Detmold, den 7. December 1848.

K

Tagesereignisse.

In Frankreich findet am 10. De­cember, also nächsten Sonntag, die Präsi­denten=Wahl Statt. Jeder volljährige Fran­zose hat seine Stimme abzugeben. Alle Welt ist auf den Ausgang der Wahl gespannt. Die Wahl steht zwischen dem General Ca­vaignac und Louis Bonaparte, die andern Bewerber kommen nicht mehr in Betracht. Diejenigen Franzosen, welche die Republik aufrichtig wollen und darnach streben, daß Gesetzlichkeit, Ordnung und friedlicher Ver­kehr endlich wieder kehre, sind für Cavaignac. Für Louis Bonaparte, welcher ein ganz dum­mer Mensch sein soll, sind alle diejenigen, welche die bestehenden Verhältnisse wieder umstürzen wollen und bei dem Umsturz al­ler Dinge Etwas zu gewinnen hoffen. Louis Bonaparte hat kein anderes Verdienst, als der Neffe des Kaisers Napoleon zu sein. Seine Anhänger geben sich alle erdenkliche Mühe, für ihn die Stimmen zu erhalten; unter anderm haben sie 500 Orgeldreher angeworben, die in Frankreich umherziehen und die Thaten und Verdienste des Kaisers Napoleon überall in Erinnerung rufen müs­sen. Für Deutschland liegt an dieser Wahl viel; wird Cavaignac Prasident, so ist die Hoffnung auf Frieden größer, als wenn Louis Bonaparte ans Ruder käme.
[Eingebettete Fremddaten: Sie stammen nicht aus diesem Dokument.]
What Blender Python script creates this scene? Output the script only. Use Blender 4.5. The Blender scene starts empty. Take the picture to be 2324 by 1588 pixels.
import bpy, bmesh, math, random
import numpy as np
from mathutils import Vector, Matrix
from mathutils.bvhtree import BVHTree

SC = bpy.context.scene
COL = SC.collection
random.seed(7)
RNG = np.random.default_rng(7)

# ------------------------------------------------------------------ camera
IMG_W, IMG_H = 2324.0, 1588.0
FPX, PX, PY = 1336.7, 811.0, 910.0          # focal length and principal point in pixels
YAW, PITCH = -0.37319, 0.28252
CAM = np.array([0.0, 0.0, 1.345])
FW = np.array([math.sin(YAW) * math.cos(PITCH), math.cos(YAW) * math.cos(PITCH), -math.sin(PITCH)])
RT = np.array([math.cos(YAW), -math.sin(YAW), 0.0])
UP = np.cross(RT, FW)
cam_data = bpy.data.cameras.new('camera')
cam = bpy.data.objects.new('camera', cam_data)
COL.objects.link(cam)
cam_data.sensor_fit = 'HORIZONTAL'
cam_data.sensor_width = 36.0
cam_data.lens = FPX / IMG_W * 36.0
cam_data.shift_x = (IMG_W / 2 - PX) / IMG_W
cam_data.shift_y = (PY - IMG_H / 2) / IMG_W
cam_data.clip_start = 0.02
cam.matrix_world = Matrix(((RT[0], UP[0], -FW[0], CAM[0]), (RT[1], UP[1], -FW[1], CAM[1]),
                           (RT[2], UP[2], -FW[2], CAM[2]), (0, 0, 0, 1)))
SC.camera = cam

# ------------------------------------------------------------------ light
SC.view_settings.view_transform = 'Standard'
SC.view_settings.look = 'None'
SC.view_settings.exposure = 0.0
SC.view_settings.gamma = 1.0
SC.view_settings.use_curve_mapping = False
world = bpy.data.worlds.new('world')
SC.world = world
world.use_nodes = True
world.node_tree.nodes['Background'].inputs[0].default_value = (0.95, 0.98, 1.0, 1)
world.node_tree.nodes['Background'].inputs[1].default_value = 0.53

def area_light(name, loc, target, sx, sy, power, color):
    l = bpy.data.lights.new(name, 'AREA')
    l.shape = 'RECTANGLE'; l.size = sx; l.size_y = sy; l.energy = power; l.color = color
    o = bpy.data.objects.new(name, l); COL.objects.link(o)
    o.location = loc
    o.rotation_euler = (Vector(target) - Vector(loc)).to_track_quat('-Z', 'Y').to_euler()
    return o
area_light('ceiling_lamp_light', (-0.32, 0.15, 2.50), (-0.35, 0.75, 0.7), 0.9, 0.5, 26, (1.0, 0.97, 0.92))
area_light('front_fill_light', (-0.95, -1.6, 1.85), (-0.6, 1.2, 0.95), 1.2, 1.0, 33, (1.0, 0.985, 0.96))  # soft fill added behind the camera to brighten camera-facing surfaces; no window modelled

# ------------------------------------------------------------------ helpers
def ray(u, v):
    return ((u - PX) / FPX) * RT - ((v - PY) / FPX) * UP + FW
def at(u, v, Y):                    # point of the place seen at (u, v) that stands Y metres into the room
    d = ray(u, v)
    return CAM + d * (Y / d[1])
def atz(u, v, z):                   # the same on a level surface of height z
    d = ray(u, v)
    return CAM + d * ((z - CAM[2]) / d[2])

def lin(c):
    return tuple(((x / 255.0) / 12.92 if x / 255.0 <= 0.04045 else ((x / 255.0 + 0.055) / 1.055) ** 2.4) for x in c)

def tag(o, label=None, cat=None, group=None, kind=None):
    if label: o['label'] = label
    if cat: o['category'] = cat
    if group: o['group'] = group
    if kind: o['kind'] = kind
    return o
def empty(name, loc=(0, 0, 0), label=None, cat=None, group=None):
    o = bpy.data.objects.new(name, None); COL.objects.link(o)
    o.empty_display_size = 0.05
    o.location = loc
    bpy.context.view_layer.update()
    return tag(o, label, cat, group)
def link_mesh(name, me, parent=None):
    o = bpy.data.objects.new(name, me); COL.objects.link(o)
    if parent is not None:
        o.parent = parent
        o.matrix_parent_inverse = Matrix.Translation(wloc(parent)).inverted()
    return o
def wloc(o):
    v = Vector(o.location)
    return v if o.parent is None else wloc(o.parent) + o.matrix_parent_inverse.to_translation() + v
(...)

In Italien verwirren sich wieder die öffentlichen Zustände. Die Democraten in Rom, die vor einem Jahre den Pabst Vius IX. immer hoch in den Himmel erho­ben, haben sich jetzt auch an der Person und der Würde des Pabstes vergriffen. Der Minister der päbstlichen Regierung, der Graf

Rossi, wurde gerade, als er in den Sitzungs­saal der Abgeordneten sich begeben wollte, meuchlings uberfallen und mit einem Dolche in die Seite und in den Hals gestoßen. Der Minister suchte mit dem Schnupftuch die Wunde zuzuhalten und sagte zu seinem Begleiter: Es ist Nichts; noch einige Stu­fen zu dem Saale hinaufsteigend, sank er aber todt nieder. Der Mörder ist ein Stu­dent, das umstehende Volk sah ruhig zu und ergriff nicht einmal den Mörder. Eine Rotte Democraten zog dann mit Gesindel zu dem Palaste des Pabstes; es war die Nacht des 17. November erhellt durch das überall in Europa gesehene Nordlicht. Auf den Palast wurde ein wilder Angriff gemacht, 15 Men­schen haben das Leben verloren, die Kugeln pfiffen durch das Zimmer des Pabstes. Die Cardinäle sind aus Rom geflohen. Ueber das Schicksal des Pabstes widersprechen sich die Nachrichten; nach einigen soll der Pabst nachgegeben haben, nach andern aber geflüch­tet und schon in Marseille in Frankreich an­gekommen sein. Gewiß ist, daß die fran­zösische Regierung 4 Dampffregatten mit 3500 Mann nach Italien zum Schutze des Pabstes abgesandt hat.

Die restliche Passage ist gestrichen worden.